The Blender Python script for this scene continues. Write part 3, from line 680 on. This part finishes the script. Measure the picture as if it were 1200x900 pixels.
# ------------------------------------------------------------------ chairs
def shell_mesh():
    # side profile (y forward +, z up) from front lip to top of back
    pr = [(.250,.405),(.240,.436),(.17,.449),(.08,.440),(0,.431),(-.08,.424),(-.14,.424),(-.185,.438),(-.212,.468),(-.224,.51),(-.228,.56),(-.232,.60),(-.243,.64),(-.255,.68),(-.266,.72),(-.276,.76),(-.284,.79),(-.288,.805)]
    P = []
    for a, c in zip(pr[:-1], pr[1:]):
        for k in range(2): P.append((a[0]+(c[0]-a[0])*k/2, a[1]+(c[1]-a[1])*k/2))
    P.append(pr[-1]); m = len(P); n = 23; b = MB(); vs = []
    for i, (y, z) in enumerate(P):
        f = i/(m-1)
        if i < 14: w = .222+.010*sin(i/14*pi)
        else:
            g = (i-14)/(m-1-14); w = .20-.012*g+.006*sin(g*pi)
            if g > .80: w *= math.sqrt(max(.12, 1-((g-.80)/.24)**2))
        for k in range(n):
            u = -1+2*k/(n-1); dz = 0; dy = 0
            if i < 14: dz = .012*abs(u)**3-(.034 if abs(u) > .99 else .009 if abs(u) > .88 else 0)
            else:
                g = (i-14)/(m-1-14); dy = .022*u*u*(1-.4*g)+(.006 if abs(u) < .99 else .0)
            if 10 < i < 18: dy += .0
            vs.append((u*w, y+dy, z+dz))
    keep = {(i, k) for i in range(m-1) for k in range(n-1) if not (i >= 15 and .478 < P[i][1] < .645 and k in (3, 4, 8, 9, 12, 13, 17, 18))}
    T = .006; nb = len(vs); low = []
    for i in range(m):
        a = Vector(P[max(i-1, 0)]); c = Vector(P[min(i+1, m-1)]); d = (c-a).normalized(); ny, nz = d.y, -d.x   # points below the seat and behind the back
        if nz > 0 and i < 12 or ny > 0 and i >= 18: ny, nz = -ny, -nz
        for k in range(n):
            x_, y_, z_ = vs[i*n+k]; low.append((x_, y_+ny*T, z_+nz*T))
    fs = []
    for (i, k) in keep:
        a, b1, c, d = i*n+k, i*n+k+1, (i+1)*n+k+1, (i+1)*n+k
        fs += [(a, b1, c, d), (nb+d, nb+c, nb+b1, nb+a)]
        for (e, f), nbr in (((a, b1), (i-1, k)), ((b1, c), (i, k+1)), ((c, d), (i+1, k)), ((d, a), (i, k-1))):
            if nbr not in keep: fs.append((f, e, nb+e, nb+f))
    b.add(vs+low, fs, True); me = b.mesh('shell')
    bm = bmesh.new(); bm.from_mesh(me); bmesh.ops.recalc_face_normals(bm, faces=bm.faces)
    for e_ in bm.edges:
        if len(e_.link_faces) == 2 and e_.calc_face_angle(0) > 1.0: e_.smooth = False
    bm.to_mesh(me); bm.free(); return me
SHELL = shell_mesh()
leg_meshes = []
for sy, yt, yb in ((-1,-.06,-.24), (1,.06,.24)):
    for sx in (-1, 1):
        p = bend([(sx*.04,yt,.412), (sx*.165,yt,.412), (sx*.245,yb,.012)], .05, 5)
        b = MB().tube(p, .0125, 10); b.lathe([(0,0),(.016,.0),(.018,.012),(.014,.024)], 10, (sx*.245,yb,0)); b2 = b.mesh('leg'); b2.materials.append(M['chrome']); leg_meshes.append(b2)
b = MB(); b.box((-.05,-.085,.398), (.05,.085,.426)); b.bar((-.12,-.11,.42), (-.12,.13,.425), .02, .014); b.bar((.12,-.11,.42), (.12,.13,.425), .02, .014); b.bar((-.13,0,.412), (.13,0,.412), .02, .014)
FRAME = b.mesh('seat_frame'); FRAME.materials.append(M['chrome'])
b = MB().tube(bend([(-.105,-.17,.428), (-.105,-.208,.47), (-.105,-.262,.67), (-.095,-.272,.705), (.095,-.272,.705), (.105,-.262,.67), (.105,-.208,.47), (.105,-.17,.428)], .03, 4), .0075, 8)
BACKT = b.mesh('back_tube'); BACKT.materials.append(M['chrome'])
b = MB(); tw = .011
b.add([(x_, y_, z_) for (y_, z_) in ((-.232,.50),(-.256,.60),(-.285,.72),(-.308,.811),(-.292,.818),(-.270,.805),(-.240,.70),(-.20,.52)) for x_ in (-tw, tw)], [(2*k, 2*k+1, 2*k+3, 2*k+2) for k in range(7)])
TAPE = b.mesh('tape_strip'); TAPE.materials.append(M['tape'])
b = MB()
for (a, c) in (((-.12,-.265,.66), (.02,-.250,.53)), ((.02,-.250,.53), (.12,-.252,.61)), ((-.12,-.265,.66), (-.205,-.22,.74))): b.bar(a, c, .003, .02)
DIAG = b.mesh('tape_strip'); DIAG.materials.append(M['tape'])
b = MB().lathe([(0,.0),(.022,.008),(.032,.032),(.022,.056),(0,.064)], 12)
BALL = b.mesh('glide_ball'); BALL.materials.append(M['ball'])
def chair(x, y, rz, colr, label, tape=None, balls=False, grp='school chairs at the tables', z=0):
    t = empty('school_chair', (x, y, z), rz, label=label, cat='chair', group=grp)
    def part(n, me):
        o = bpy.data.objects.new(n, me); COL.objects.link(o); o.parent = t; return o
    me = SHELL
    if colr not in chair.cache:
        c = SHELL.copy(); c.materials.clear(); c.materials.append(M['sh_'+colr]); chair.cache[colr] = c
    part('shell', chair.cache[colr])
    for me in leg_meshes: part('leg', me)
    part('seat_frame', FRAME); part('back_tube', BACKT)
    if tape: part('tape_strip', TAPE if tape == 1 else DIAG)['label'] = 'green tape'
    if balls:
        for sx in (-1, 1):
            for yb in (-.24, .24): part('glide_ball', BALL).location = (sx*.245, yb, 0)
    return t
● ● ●
**YOUR TASK:** Go back to the listing above and please repeat it exactly.

**TASK ANSWER:**
The Blender Python script for this scene continues. Write part 3, from line 680 on. This part finishes the script. Measure the picture as if it were 1200x900 pixels.
# ------------------------------------------------------------------ chairs
def shell_mesh():
    # side profile (y forward +, z up) from front lip to top of back
    pr = [(.250,.405),(.240,.436),(.17,.449),(.08,.440),(0,.431),(-.08,.424),(-.14,.424),(-.185,.438),(-.212,.468),(-.224,.51),(-.228,.56),(-.232,.60),(-.243,.64),(-.255,.68),(-.266,.72),(-.276,.76),(-.284,.79),(-.288,.805)]
    P = []
    for a, c in zip(pr[:-1], pr[1:]):
        for k in range(2): P.append((a[0]+(c[0]-a[0])*k/2, a[1]+(c[1]-a[1])*k/2))
    P.append(pr[-1]); m = len(P); n = 23; b = MB(); vs = []
    for i, (y, z) in enumerate(P):
        f = i/(m-1)
        if i < 14: w = .222+.010*sin(i/14*pi)
        else:
            g = (i-14)/(m-1-14); w = .20-.012*g+.006*sin(g*pi)
            if g > .80: w *= math.sqrt(max(.12, 1-((g-.80)/.24)**2))
        for k in range(n):
            u = -1+2*k/(n-1); dz = 0; dy = 0
            if i < 14: dz = .012*abs(u)**3-(.034 if abs(u) > .99 else .009 if abs(u) > .88 else 0)
            else:
                g = (i-14)/(m-1-14); dy = .022*u*u*(1-.4*g)+(.006 if abs(u) < .99 else .0)
            if 10 < i < 18: dy += .0
            vs.append((u*w, y+dy, z+dz))
    keep = {(i, k) for i in range(m-1) for k in range(n-1) if not (i >= 15 and .478 < P[i][1] < .645 and k in (3, 4, 8, 9, 12, 13, 17, 18))}
    T = .006; nb = len(vs); low = []
    for i in range(m):
        a = Vector(P[max(i-1, 0)]); c = Vector(P[min(i+1, m-1)]); d = (c-a).normalized(); ny, nz = d.y, -d.x   # points below the seat and behind the back
        if nz > 0 and i < 12 or ny > 0 and i >= 18: ny, nz = -ny, -nz
        for k in range(n):
            x_, y_, z_ = vs[i*n+k]; low.append((x_, y_+ny*T, z_+nz*T))
    fs = []
    for (i, k) in keep:
        a, b1, c, d = i*n+k, i*n+k+1, (i+1)*n+k+1, (i+1)*n+k
        fs += [(a, b1, c, d), (nb+d, nb+c, nb+b1, nb+a)]
        for (e, f), nbr in (((a, b1), (i-1, k)), ((b1, c), (i, k+1)), ((c, d), (i+1, k)), ((d, a), (i, k-1))):
            if nbr not in keep: fs.append((f, e, nb+e, nb+f))
    b.add(vs+low, fs, True); me = b.mesh('shell')
    bm = bmesh.new(); bm.from_mesh(me); bmesh.ops.recalc_face_normals(bm, faces=bm.faces)
    for e_ in bm.edges:
        if len(e_.link_faces) == 2 and e_.calc_face_angle(0) > 1.0: e_.smooth = False
    bm.to_mesh(me); bm.free(); return me
SHELL = shell_mesh()
leg_meshes = []
for sy, yt, yb in ((-1,-.06,-.24), (1,.06,.24)):
    for sx in (-1, 1):
        p = bend([(sx*.04,yt,.412), (sx*.165,yt,.412), (sx*.245,yb,.012)], .05, 5)
        b = MB().tube(p, .0125, 10); b.lathe([(0,0),(.016,.0),(.018,.012),(.014,.024)], 10, (sx*.245,yb,0)); b2 = b.mesh('leg'); b2.materials.append(M['chrome']); leg_meshes.append(b2)
b = MB(); b.box((-.05,-.085,.398), (.05,.085,.426)); b.bar((-.12,-.11,.42), (-.12,.13,.425), .02, .014); b.bar((.12,-.11,.42), (.12,.13,.425), .02, .014); b.bar((-.13,0,.412), (.13,0,.412), .02, .014)
FRAME = b.mesh('seat_frame'); FRAME.materials.append(M['chrome'])
b = MB().tube(bend([(-.105,-.17,.428), (-.105,-.208,.47), (-.105,-.262,.67), (-.095,-.272,.705), (.095,-.272,.705), (.105,-.262,.67), (.105,-.208,.47), (.105,-.17,.428)], .03, 4), .0075, 8)
BACKT = b.mesh('back_tube'); BACKT.materials.append(M['chrome'])
b = MB(); tw = .011
b.add([(x_, y_, z_) for (y_, z_) in ((-.232,.50),(-.256,.60),(-.285,.72),(-.308,.811),(-.292,.818),(-.270,.805),(-.240,.70),(-.20,.52)) for x_ in (-tw, tw)], [(2*k, 2*k+1, 2*k+3, 2*k+2) for k in range(7)])
TAPE = b.mesh('tape_strip'); TAPE.materials.append(M['tape'])
b = MB()
for (a, c) in (((-.12,-.265,.66), (.02,-.250,.53)), ((.02,-.250,.53), (.12,-.252,.61)), ((-.12,-.265,.66), (-.205,-.22,.74))): b.bar(a, c, .003, .02)
DIAG = b.mesh('tape_strip'); DIAG.materials.append(M['tape'])
b = MB().lathe([(0,.0),(.022,.008),(.032,.032),(.022,.056),(0,.064)], 12)
BALL = b.mesh('glide_ball'); BALL.materials.append(M['ball'])
def chair(x, y, rz, colr, label, tape=None, balls=False, grp='school chairs at the tables', z=0):
    t = empty('school_chair', (x, y, z), rz, label=label, cat='chair', group=grp)
    def part(n, me):
        o = bpy.data.objects.new(n, me); COL.objects.link(o); o.parent = t; return o
    me = SHELL
    if colr not in chair.cache:
        c = SHELL.copy(); c.materials.clear(); c.materials.append(M['sh_'+colr]); chair.cache[colr] = c
    part('shell', chair.cache[colr])
    for me in leg_meshes: part('leg', me)
    part('seat_frame', FRAME); part('back_tube', BACKT)
    if tape: part('tape_strip', TAPE if tape == 1 else DIAG)['label'] = 'green tape'
    if balls:
        for sx in (-1, 1):
            for yb in (-.24, .24): part('glide_ball', BALL).location = (sx*.245, yb, 0)
    return t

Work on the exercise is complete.